DIRECTION
Everything from the first line of the data through the line with "C = sc.collection" is to be echoed exactly, minus the pictures.

┌─ PROVIDED MATERIAL

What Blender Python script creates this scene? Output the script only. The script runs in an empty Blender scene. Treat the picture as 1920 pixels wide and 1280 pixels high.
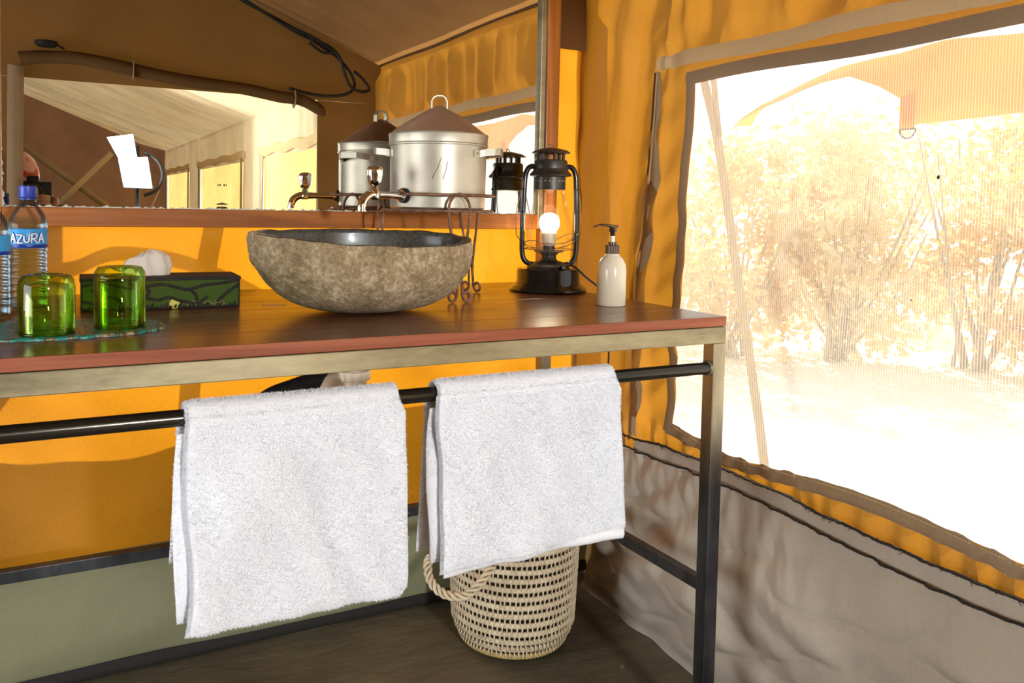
import bpy, math, random
import numpy as np
from mathutils import Vector, Matrix, noise
R = math.radians
sc = bpy.context.scene
C = sc.collection

# ------------------------------------------------------------------ camera, sky, sun, lights, exposure
YAW, PIT, ROL = R(26.97), R(2.59), R(1.12)
Fd = Vector((math.sin(YAW)*math.cos(PIT), math.cos(YAW)*math.cos(PIT), -math.sin(PIT)))
R0 = Vector((math.cos(YAW), -math.sin(YAW), 0)); U0 = R0.cross(Fd)
Rt = R0*math.cos(ROL) + U0*math.sin(ROL); Up = -R0*math.sin(ROL) + U0*math.cos(ROL)
cd = bpy.data.cameras.new('camera'); cam = bpy.data.objects.new('camera', cd); C.objects.link(cam)
m = Matrix((Rt, Up, -Fd)).transposed().to_4x4(); m.translation = Vector((0, 0, 1.03))
cam.matrix_world = m
cd.sensor_width = 36; cd.lens = 1541.4/1920*36
cd.shift_x = (960-871.1)/1920; cd.shift_y = -(640-456.0)/1920
cd.clip_start = .005; cd.clip_end = 200
sc.camera = cam
sc.view_settings.view_transform = 'Standard'; sc.view_settings.look = 'None'
sc.view_settings.exposure = 0.0; sc.view_settings.gamma = 1; sc.view_settings.use_curve_mapping = False
try:
    sc.cycles.max_bounces = 10; sc.cycles.transparent_max_bounces = 24
    sc.cycles.transmission_bounces = 8; sc.cycles.sample_clamp_indirect = 6
    sc.cycles.caustics_refractive = False; sc.cycles.caustics_reflective = False
except Exception: pass

w = bpy.data.worlds.new('sky'); sc.world = w; w.use_nodes = True
nt = w.node_tree; nt.nodes.clear()
wo = nt.nodes.new('ShaderNodeOutputWorld'); bg = nt.nodes.new('ShaderNodeBackground')
bg.inputs[0].default_value = (.93, .97, 1.0, 1); bg.inputs[1].default_value = 1.35
nt.links.new(bg.outputs[0], wo.inputs[0])

sd = bpy.data.lights.new('sun', 'SUN'); sun = bpy.data.objects.new('sun', sd); C.objects.link(sun)
SUNV = Vector((.30, .64, .66)).normalized()
sun.rotation_euler = SUNV.to_track_quat('Z', 'Y').to_euler()
sd.energy = 6.6; sd.color = (1, .93, .82); sd.angle = R(1.2)
LED_POWER = 560.0
# area lamp added out of view, at an invented left doorway, to fill the interior
al = bpy.data.lights.new('left_fill_lamp', 'AREA'); ao = bpy.data.objects.new('left_fill_lamp', al); C.objects.link(ao)
al.shape = 'RECTANGLE'; al.size = 1.15; al.size_y = 1.4; al.energy = 42; al.color = (.90, .95, 1.0)
ao.location = (-1.86, .95, .78); ao.rotation_euler = (0, R(-90), 0)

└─

THE COMPLETED TASK
What Blender Python script creates this scene? Output the script only. The script runs in an empty Blender scene. Treat the picture as 1920 pixels wide and 1280 pixels high.
import bpy, math, random
import numpy as np
from mathutils import Vector, Matrix, noise
R = math.radians
sc = bpy.context.scene
C = sc.collection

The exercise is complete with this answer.